## Exercise
Copy out exactly the lines from the first line of the material below through the line containing "COL = scene.collection", and nothing beyond them.
====== Data extract
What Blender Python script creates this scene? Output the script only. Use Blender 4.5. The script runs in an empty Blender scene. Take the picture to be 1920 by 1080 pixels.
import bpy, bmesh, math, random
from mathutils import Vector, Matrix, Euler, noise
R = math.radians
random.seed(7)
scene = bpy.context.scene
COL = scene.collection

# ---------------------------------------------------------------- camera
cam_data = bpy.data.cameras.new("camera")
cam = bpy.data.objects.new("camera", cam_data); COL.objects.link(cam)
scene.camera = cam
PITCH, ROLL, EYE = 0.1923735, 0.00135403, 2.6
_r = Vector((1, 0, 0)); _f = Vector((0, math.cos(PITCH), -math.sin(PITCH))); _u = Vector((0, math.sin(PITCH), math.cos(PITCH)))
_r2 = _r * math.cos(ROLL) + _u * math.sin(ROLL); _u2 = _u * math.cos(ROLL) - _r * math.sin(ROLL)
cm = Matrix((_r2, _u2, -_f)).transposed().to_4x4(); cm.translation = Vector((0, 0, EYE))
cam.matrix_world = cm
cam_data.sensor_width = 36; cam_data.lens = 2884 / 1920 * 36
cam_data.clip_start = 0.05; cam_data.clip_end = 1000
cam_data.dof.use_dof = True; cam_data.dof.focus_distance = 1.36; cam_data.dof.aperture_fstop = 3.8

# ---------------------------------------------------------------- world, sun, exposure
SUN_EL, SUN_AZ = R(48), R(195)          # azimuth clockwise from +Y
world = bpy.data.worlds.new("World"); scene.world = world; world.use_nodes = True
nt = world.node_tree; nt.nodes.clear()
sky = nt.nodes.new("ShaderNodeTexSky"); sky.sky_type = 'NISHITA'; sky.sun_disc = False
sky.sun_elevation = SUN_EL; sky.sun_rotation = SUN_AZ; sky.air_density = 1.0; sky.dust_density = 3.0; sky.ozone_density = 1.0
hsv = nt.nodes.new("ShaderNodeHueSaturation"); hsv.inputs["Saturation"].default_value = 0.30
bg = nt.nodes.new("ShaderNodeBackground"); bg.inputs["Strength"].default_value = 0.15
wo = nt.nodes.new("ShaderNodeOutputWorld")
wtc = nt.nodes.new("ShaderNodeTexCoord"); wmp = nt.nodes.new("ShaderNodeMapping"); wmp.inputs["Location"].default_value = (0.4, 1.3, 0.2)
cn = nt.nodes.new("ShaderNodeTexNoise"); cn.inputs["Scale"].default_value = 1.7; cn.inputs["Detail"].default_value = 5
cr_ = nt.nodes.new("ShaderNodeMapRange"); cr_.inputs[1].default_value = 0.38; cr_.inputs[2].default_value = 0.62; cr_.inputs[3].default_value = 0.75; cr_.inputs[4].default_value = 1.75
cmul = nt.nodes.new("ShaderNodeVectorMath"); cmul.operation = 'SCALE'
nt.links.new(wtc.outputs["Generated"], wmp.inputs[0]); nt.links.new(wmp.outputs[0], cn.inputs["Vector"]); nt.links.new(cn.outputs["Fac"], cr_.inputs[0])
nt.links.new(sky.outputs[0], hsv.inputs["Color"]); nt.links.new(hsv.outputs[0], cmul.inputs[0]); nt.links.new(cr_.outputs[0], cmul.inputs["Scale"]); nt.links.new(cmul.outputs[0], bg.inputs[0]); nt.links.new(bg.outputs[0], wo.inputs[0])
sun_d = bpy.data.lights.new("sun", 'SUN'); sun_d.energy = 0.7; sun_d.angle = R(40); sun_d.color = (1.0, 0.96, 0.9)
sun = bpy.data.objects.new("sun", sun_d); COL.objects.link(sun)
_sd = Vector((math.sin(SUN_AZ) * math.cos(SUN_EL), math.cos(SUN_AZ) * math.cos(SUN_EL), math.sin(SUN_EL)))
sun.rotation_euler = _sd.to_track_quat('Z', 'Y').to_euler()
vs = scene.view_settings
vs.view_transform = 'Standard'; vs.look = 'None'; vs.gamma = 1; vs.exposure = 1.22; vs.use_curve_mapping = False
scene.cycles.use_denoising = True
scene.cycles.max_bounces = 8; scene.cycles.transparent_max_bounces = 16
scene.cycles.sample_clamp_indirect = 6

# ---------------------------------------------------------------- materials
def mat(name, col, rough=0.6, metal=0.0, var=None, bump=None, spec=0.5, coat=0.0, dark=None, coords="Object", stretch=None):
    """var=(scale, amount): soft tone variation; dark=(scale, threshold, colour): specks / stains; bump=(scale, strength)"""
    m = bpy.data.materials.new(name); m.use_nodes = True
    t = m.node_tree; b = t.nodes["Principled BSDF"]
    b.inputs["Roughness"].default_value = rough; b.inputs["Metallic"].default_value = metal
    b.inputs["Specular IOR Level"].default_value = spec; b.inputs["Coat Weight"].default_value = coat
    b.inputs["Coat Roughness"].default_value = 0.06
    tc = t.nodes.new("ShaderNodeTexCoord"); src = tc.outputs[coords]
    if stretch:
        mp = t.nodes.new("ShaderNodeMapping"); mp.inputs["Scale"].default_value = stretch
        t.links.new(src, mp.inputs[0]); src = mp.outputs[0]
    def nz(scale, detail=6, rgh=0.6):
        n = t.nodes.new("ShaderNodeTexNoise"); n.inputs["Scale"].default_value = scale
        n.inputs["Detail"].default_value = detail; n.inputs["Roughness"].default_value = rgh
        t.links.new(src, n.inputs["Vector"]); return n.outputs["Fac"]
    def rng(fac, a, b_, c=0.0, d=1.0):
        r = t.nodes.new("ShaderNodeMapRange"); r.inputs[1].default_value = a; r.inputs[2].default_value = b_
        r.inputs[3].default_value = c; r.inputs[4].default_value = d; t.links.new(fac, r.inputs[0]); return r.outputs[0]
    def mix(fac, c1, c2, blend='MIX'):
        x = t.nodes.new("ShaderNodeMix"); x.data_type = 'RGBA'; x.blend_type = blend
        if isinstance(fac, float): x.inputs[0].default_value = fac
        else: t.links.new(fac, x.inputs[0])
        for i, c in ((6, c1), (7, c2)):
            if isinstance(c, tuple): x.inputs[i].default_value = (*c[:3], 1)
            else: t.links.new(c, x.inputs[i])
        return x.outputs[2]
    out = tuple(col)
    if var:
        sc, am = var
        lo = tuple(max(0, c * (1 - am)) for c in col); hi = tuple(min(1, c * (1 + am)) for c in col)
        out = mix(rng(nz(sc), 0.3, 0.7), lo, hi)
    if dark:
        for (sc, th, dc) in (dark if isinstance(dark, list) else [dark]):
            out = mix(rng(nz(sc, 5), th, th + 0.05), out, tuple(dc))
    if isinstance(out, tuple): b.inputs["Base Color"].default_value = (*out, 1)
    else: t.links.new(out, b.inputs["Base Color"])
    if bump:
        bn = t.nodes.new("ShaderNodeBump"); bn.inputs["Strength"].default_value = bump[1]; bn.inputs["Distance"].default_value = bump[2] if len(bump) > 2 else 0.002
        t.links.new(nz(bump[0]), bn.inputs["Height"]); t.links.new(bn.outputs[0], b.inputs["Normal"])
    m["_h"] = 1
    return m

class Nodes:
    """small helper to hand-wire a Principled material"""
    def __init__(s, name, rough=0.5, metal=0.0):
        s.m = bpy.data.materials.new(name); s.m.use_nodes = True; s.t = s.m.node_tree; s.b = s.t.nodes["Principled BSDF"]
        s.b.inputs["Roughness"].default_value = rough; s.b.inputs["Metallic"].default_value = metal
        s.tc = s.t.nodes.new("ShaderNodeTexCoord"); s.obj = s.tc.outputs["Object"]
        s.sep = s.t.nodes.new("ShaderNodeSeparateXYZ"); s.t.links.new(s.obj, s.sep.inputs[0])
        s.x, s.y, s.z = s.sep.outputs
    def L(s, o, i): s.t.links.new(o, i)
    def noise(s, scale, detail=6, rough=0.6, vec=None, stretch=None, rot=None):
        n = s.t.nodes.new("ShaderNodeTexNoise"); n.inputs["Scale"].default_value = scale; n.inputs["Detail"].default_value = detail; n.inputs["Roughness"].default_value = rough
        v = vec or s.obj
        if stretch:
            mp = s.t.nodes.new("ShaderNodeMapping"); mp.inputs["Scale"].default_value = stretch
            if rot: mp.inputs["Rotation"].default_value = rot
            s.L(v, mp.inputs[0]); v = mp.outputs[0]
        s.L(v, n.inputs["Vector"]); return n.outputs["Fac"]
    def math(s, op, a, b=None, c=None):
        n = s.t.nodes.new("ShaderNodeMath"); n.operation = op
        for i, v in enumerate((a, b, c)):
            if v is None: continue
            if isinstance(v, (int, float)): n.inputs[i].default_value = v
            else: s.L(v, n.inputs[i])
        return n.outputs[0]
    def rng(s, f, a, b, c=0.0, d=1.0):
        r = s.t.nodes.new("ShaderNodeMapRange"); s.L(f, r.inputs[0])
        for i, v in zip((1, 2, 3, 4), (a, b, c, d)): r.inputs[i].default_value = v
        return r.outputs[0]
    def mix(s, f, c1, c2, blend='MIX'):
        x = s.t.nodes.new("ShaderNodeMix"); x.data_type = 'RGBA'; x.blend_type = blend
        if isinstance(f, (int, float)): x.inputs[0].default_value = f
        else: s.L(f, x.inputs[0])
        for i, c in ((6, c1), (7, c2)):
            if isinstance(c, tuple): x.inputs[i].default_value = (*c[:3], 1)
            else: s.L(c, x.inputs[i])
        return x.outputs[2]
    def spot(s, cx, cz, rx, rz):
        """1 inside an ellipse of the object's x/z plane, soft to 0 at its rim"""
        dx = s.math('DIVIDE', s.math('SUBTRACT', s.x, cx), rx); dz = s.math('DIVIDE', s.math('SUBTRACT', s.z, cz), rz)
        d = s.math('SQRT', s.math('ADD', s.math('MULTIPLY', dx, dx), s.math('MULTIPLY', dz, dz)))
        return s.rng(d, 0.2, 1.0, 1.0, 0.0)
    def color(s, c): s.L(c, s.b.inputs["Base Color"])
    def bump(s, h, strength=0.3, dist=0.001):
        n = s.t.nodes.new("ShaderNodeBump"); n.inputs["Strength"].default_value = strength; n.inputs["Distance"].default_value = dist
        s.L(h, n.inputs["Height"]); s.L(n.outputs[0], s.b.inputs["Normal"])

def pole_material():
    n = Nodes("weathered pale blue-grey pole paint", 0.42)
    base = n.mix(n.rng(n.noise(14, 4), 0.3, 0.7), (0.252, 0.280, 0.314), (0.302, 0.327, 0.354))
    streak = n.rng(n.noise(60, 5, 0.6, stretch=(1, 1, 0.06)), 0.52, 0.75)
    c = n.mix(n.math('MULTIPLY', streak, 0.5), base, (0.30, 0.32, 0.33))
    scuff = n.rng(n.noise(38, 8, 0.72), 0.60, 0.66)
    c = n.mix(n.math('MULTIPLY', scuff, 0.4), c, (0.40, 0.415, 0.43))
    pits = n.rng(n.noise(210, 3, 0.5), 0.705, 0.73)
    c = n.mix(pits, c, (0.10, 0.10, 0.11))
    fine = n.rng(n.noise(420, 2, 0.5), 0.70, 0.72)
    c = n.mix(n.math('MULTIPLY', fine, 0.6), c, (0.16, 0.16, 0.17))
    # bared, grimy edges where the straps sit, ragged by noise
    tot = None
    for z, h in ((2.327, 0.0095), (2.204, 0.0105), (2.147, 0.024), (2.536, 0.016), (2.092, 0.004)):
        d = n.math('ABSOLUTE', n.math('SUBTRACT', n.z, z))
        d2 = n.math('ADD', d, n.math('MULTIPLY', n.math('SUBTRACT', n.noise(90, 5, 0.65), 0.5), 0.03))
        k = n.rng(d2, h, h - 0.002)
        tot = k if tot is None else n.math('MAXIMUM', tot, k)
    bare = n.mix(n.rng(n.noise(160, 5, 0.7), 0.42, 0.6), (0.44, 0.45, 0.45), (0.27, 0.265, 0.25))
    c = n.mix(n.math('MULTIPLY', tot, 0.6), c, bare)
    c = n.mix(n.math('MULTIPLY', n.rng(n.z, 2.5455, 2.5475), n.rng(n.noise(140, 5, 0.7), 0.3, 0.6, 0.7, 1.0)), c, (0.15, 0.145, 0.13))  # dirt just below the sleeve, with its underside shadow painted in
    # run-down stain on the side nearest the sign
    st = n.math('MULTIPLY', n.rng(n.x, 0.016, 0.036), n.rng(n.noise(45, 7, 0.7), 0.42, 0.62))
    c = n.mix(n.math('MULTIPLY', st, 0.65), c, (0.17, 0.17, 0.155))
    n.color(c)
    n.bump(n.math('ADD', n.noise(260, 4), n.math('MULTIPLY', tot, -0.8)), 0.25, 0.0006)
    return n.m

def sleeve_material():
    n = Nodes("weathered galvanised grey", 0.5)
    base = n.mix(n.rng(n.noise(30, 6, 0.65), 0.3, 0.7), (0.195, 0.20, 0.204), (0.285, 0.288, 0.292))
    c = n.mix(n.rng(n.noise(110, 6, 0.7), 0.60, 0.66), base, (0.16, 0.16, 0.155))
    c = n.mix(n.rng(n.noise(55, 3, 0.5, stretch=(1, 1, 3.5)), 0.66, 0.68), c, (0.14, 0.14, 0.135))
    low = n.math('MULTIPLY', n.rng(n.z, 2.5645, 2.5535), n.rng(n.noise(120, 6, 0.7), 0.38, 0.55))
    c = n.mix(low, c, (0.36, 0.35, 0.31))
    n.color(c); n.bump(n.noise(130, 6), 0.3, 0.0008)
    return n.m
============
## Full output
What Blender Python script creates this scene? Output the script only. Use Blender 4.5. The script runs in an empty Blender scene. Take the picture to be 1920 by 1080 pixels.
import bpy, bmesh, math, random
from mathutils import Vector, Matrix, Euler, noise
R = math.radians
random.seed(7)
scene = bpy.context.scene
COL = scene.collection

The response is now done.